I'm trying to get hold of a lump of Bubinga for a neck on a new project im working on but am having considerable difficulty.

My aim is to make a left handed guitar matching the style of a Warwick bass. I've found two pieces Clicky that when glued together will give a total thinkness of 3 1/2", which should be ok.

Can anyone see any reason why i shouldn't go down this route? Ideally i'd like it one piece so if anyone has and suggestions they'd be much appreciated.

Edited by JonnyC
Link to comment
Share on other sites

Give Dave Dyke and/or Craft Supplies a ring and disucss your needs.

Honestly, I'd scraf joint the neck, which means a 1" or a 1.5" (if you need a deeper heel) piece of timber will be more than thick enough, and less wasteful. Veneer the front and back of the headstock to hide the joint, if you wish.

Also, particularly for a bass neck, a 3-piece laminated neck (I prefer to use odd numbers of laminates m'self) will give you quite a bit of added stability, and I strongly reccomend using CF rods for additional strenght. Make sure that, above all, you use quartered stock for the neck, flipping if necessary.

Link to comment
Share on other sites

gilmer wood has a large selection of quartered bubinga.but it is expensive,so you really should scarf it to prevent waste.

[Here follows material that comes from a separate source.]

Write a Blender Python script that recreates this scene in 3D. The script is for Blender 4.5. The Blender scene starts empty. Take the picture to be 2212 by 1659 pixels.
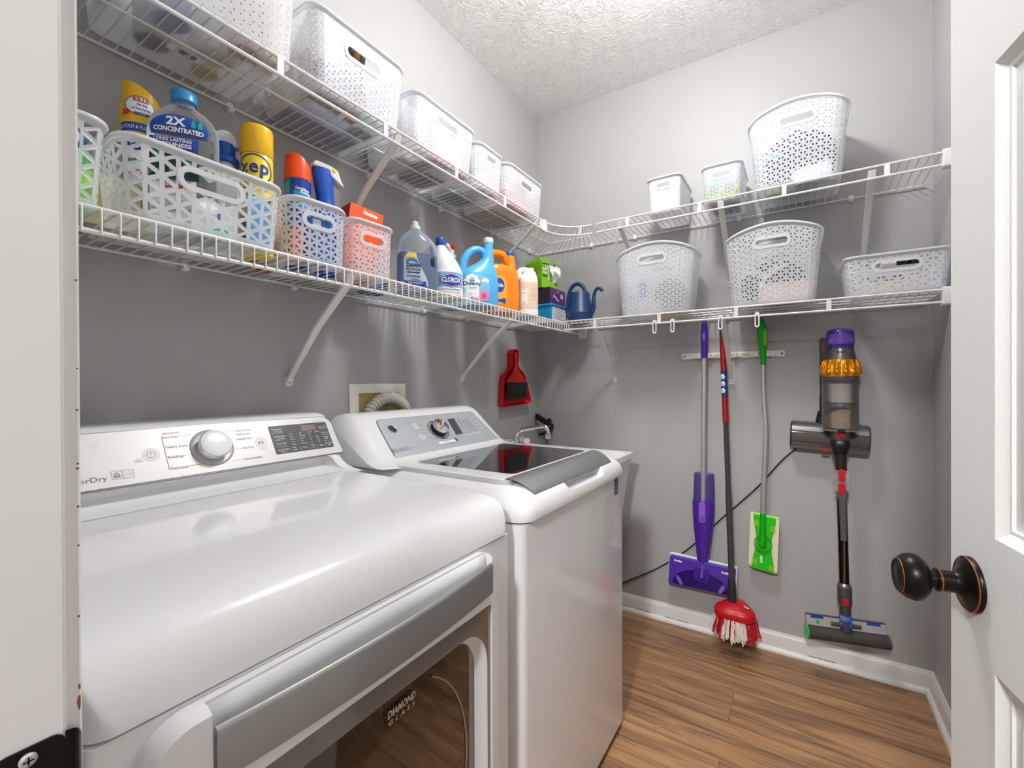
import bpy, math, random
from mathutils import Vector, Matrix
PI = math.pi
random.seed(7)
SC = bpy.context.scene
COL = SC.collection

# ---------------------------------------------------------------- camera
YAW, PITCH, ROLL = math.radians(32.76), math.radians(-0.214), math.radians(-0.23)
cam_data = bpy.data.cameras.new('camera')
cam_data.sensor_fit = 'HORIZONTAL'
cam_data.sensor_width = 36.0
cam_data.lens = 36.0 * 968.76 / 2212.0
cam_data.clip_start = 0.02
camera = bpy.data.objects.new('camera', cam_data)
COL.objects.link(camera)
_fw = Vector((-math.sin(YAW) * math.cos(PITCH), math.cos(YAW) * math.cos(PITCH), math.sin(PITCH)))
_r = Vector((math.cos(YAW), math.sin(YAW), 0))
_u = _r.cross(_fw)
_r2 = _r * math.cos(ROLL) + _u * math.sin(ROLL)
_u2 = -_r * math.sin(ROLL) + _u * math.cos(ROLL)
camera.matrix_world = Matrix(((_r2.x, _u2.x, -_fw.x, 1.3059), (_r2.y, _u2.y, -_fw.y, -2.3074),
                              (_r2.z, _u2.z, -_fw.z, 1.1954), (0, 0, 0, 1)))
SC.camera = camera

# ---------------------------------------------------------------- world, lights, exposure
SC.view_settings.view_transform = 'Standard'
SC.view_settings.look = 'None'
SC.view_settings.gamma = 1.0
SC.view_settings.use_curve_mapping = False
SC.view_settings.exposure = 0.30
SC.cycles.transparent_max_bounces = 32
SC.cycles.max_bounces = 10
SC.cycles.diffuse_bounces = 6
SC.cycles.caustics_reflective = False
SC.cycles.caustics_refractive = False
world = bpy.data.worlds.new('world')
SC.world = world
world.use_nodes = True
world.node_tree.nodes['Background'].inputs[0].default_value = (0.95, 0.97, 1.0, 1)
world.node_tree.nodes['Background'].inputs[1].default_value = 0.34


def lamp(name, kind, loc, energy, color, size, rot=(0, 0, 0), size_y=None):
    l = bpy.data.lights.new(name, kind)
    l.energy = energy
    l.color = color
    if kind == 'POINT':
        l.shadow_soft_size = size
    else:
        l.shape = 'RECTANGLE' if size_y else 'DISK'
        l.size = size
        if size_y:
            l.size_y = size_y
    o = bpy.data.objects.new(name, l)
    o.location = loc
    o.rotation_euler = rot
    COL.objects.link(o)
    return o


lamp('ceiling_lamp', 'POINT', (0.95, -1.03, 2.63), 36.0, (1.0, 1.0, 1.0), 0.10)
lamp('hall_fill_light', 'POINT', (1.25, -3.7, 2.5), 215.0, (1.0, 1.0, 1.0), 0.14)  # unseen fill light, added in the hall behind the camera to lift the lower room


# ---------------------------------------------------------------- colour and materials
def lin(c):
    if isinstance(c, str):
        c = c.lstrip('#')
        c = [int(c[i:i + 2], 16) / 255.0 for i in (0, 2, 4)]
    return tuple((x / 12.92 if x <= 0.04045 else ((x + 0.055) / 1.055) ** 2.4) for x in c[:3]) + (1.0,)


_mats = {}


def mat(name, color, rough=0.45, metal=0.0, spec=0.5, coat=0.0, trans=0.0, alpha=1.0, sss=0.0, ior=1.45,
        noise=None, bump=None, aniso=0.0):
    """procedural principled material; noise=(scale, amount) varies the colour a little, bump=(scale, strength)"""
    if name in _mats:
        return _mats[name]
    m = bpy.data.materials.new(name)
    m.use_nodes = True
    nt = m.node_tree
    b = nt.nodes['Principled BSDF']
    c = lin(color)
    b.inputs['Base Color'].default_value = c
    b.inputs['Roughness'].default_value = rough
    b.inputs['Metallic'].default_value = metal
    b.inputs['Specular IOR Level'].default_value = spec
    b.inputs['Coat Weight'].default_value = coat
    b.inputs['Transmission Weight'].default_value = trans
    b.inputs['Alpha'].default_value = alpha
    b.inputs['IOR'].default_value = ior
    if aniso:
        b.inputs['Anisotropic'].default_value = aniso
    if sss:
        b.inputs['Subsurface Weight'].default_value = sss
        b.inputs['Subsurface Radius'].default_value = (0.02, 0.02, 0.02)
    if noise or bump:
        tc = nt.nodes.new('ShaderNodeTexCoord')
    if noise:
        n = nt.nodes.new('ShaderNodeTexNoise')
        n.inputs['Scale'].default_value = noise[0]
        n.inputs['Detail'].default_value = 4
        nt.links.new(tc.outputs['Object'], n.inputs['Vector'])
        mx = nt.nodes.new('ShaderNodeMix')
        mx.data_type = 'RGBA'
        mx.inputs[6].default_value = tuple(x * (1 - noise[1]) for x in c[:3]) + (1,)
        mx.inputs[7].default_value = tuple(min(1, x * (1 + noise[1])) for x in c[:3]) + (1,)
        nt.links.new(n.outputs['Fac'], mx.inputs[0])
        nt.links.new(mx.outputs[2], b.inputs['Base Color'])
    if bump:
        n2 = nt.nodes.new('ShaderNodeTexNoise')
        n2.inputs['Scale'].default_value = bump[0]
        n2.inputs['Detail'].default_value = 3
        nt.links.new(tc.outputs['Object'], n2.inputs['Vector'])
        bp = nt.nodes.new('ShaderNodeBump')
        bp.inputs['Strength'].default_value = bump[1]
        bp.inputs['Distance'].default_value = 0.002
        nt.links.new(n2.outputs['Fac'], bp.inputs['Height'])
        nt.links.new(bp.outputs['Normal'], b.inputs['Normal'])
    _mats[name] = m
    return m


def frosted(name, color, see=0.35, translu=0.45, rough=0.35):
    """cloudy see-through plastic: part transparent, part translucent"""
    if name in _mats:
        return _mats[name]
    m = bpy.data.materials.new(name)
    m.use_nodes = True
    nt = m.node_tree
    out = nt.nodes['Material Output']
    b = nt.nodes['Principled BSDF']
    b.inputs['Base Color'].default_value = lin(color)
    b.inputs['Roughness'].default_value = rough
    tl = nt.nodes.new('ShaderNodeBsdfTranslucent')
    tl.inputs['Color'].default_value = lin(color)
    m1 = nt.nodes.new('ShaderNodeMixShader')
    m1.inputs[0].default_value = translu
    nt.links.new(b.outputs[0], m1.inputs[1])
    nt.links.new(tl.outputs[0], m1.inputs[2])
    tr = nt.nodes.new('ShaderNodeBsdfTransparent')
    tr.inputs['Color'].default_value = (0.97, 0.98, 1, 1)
    m2 = nt.nodes.new('ShaderNodeMixShader')
    m2.inputs[0].default_value = see
    nt.links.new(m1.outputs[0], m2.inputs[1])
    nt.links.new(tr.outputs[0], m2.inputs[2])
    nt.links.new(m2.outputs[0], out.inputs['Surface'])
    _mats[name] = m
    return m


def clear(name, color, gloss=0.12, fog=0.12, rough=0.06):
    """clear plastic: mostly transparent with a coloured tint and a glossy skin"""
    if name in _mats:
        return _mats[name]
    m = bpy.data.materials.new(name)
    m.use_nodes = True
    nt = m.node_tree
    out = nt.nodes['Material Output']
    b = nt.nodes['Principled BSDF']
    b.inputs['Base Color'].default_value = lin(color)
    b.inputs['Roughness'].default_value = rough
    tr = nt.nodes.new('ShaderNodeBsdfTransparent')
    tr.inputs['Color'].default_value = lin(color)
    fr = nt.nodes.new('ShaderNodeFresnel')
    fr.inputs['IOR'].default_value = 1.4
    ad = nt.nodes.new('ShaderNodeMath')
    ad.operation = 'ADD'
    ad.use_clamp = True
    ad.inputs[1].default_value = fog
    nt.links.new(fr.outputs[0], ad.inputs[0])
    m2 = nt.nodes.new('ShaderNodeMixShader')
    nt.links.new(ad.outputs[0], m2.inputs[0])
    nt.links.new(tr.outputs[0], m2.inputs[1])
    nt.links.new(b.outputs[0], m2.inputs[2])
    nt.links.new(m2.outputs[0], out.inputs['Surface'])
    _mats[name] = m
    return m


# ---------------------------------------------------------------- mesh building
class MB:
    def __init__(s):
        s.v, s.f = [], []

    def add(s, vs, fs):
        o = len(s.v)
        s.v += [tuple(v) for v in vs]
        s.f += [tuple(i + o for i in f) for f in fs]
        return s

    def box(s, x0, x1, y0, y1, z0, z1):
        return s.add([(x0, y0, z0), (x1, y0, z0), (x1, y1, z0), (x0, y1, z0),
                      (x0, y0, z1), (x1, y0, z1), (x1, y1, z1), (x0, y1, z1)],
                     [(0, 3, 2, 1), (4, 5, 6, 7), (0, 1, 5, 4), (1, 2, 6, 5), (2, 3, 7, 6), (3, 0, 4, 7)])

    def loft(s, rings, cap0=True, cap1=True, closed=True):
        n = len(rings[0])
        vs = [p for r in rings for p in r]
        fs = []
        for k in range(len(rings) - 1):
            a, b = k * n, (k + 1) * n
            for i in range(n if closed else n - 1):
                j = (i + 1) % n
                fs.append((a + i, a + j, b + j, b + i))
        if cap0:
            fs.append(tuple(reversed(range(n))))
        if cap1:
            fs.append(tuple(range((len(rings) - 1) * n, len(rings) * n)))
        return s.add(vs, fs)

    def lathe(s, prof, seg=24, c=(0, 0, 0), axis='z', caps=True):
        rings = []
        for r, z in prof:
            ring = []
            for i in range(seg):
                a = 2 * PI * i / seg
                x, y = r * math.cos(a), r * math.sin(a)
                if axis == 'z':
                    p = (c[0] + x, c[1] + y, c[2] + z)
                elif axis == 'x':
                    p = (c[0] + z, c[1] + x, c[2] + y)
                else:
                    p = (c[0] + y, c[1] + z, c[2] + x)
                ring.append(p)
            rings.append(ring)
        return s.loft(rings, caps, caps)

    def tube(s, pts, r, seg=8, cap=True, sx=1.0, sy=1.0, up=None, close=False):
        """round (or sx,sy flattened) tube along points; r a number or a list"""
        pts = [Vector(p) for p in pts]
        n = len(pts)
        rr = r if isinstance(r, (list, tuple)) else [r] * n
        rings = []
        prev = None
        for i, p in enumerate(pts):
            if close:
                t = pts[(i + 1) % n] - pts[i - 1]
            else:
                t = pts[min(i + 1, n - 1)] - pts[max(i - 1, 0)]
            t.normalize()
            if up is not None:
                a = Vector(up)
            elif prev is not None:
                a = prev
            else:
                a = Vector((0, 0, 1)) if abs(t.z) < 0.9 else Vector((1, 0, 0))
            b = t.cross(a)
            if b.length < 1e-6:
                b = t.cross(Vector((0.3, 0.9, 0.1)))
            b.normalize()
            a = b.cross(t).normalized()
            prev = a
            rings.append([p + a * (rr[i] * sy * math.sin(2 * PI * k / seg)) + b * (rr[i] * sx * math.cos(2 * PI * k / seg))
                          for k in range(seg)])
        if close:
            rings.append(rings[0])
            return s.loft(rings, False, False)
        return s.loft(rings, cap, cap)

    def prism(s, poly, d0, d1, f):
        """poly of (u,v), extruded from d0 to d1; f(u,v,d)->point"""
        n = len(poly)
        vs = [f(u, v, d0) for u, v in poly] + [f(u, v, d1) for u, v in poly]
        fs = [tuple(reversed(range(n))), tuple(range(n, 2 * n))]
        fs += [(i, (i + 1) % n, n + (i + 1) % n, n + i) for i in range(n)]
        return s.add(vs, fs)

    def sheet(s, fn, nu, nv):
        """grid of fn(u,v), u and v in 0..1"""
        vs = [fn(i / nu, j / nv) for j in range(nv + 1) for i in range(nu + 1)]
        fs = [(j * (nu + 1) + i, j * (nu + 1) + i + 1, (j + 1) * (nu + 1) + i + 1, (j + 1) * (nu + 1) + i)
              for j in range(nv) for i in range(nu)]
        return s.add(vs, fs)


def obj(name, mb, m, parent=None, smooth=35, bevel=0, seg=2, solid=0, subsurf=0, loc=None, weld=False):
    me = bpy.data.meshes.new(name)
    me.from_pydata([tuple(v) for v in mb.v], [], mb.f)
    me.materials.append(m)
    import bmesh
    bm = bmesh.new()
    bm.from_mesh(me)
    if weld:
        bmesh.ops.remove_doubles(bm, verts=bm.verts, dist=1e-5)
    bmesh.ops.recalc_face_normals(bm, faces=bm.faces)
    bm.to_mesh(me)
    bm.free()
    if smooth:
        me.polygons.foreach_set('use_smooth', [True] * len(me.polygons))
        me.set_sharp_from_angle(angle=math.radians(smooth))
    o = bpy.data.objects.new(name, me)
    COL.objects.link(o)
    if parent is not None:
        o.parent = parent
    if loc:
        o.location = loc
    if bevel:
        b = o.modifiers.new('bevel', 'BEVEL')
        b.width = bevel
        b.segments = seg
        b.limit_method = 'ANGLE'
        b.angle_limit = math.radians(40)
        b.harden_normals = False
    if solid:
        d = o.modifiers.new('thick', 'SOLIDIFY')
        d.thickness = solid
        d.offset = 0
    if subsurf:
        d = o.modifiers.new('sub', 'SUBSURF')
        d.levels = d.render_levels = subsurf
    return o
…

if it was me,i would buy a piece of flatsawn 1" thick by 9" or so wide by length needed for the neck,cut it lengthwise into 3 equal strips,and glue the faces together together to make the 3 piece quartersawn laminate...maybe with black veneer strips in between for accent..

i would not personally use the graphite for that.i save the graphite for less stable woods like cherry or for super thin necks of mahogany and such.

really,after building several with the graphite,i love them,but i am building more lately without them...but i think it is a guitar neck,just in the shape of a bass?

Link to comment
Share on other sites

Yup, scarf away, my last neck through had a scarf and it works fine. Or you can do the laminate idea, cause then you could take the 3 thin, but wide piece and glue them together, thus giving you your needed thickness for a direct cutted downward degreed headstock, without the pain of finding a SINGLE piece of wood that big (which will cost you even bigger).


Link to comment
Share on other sites

Join the conversation

You can post now and register later. If you have an account, sign in now to post with your account.

Reply to this topic...

×   Pasted as rich text.   Paste as plain text instead

  Only 75 emoji are allowed.

×   Your link has been automatically embedded.   Display as a link instead

×   Your previous content has been restored.   Clear editor

×   You cannot paste images directly. Upload or insert images from URL.

  • Create New...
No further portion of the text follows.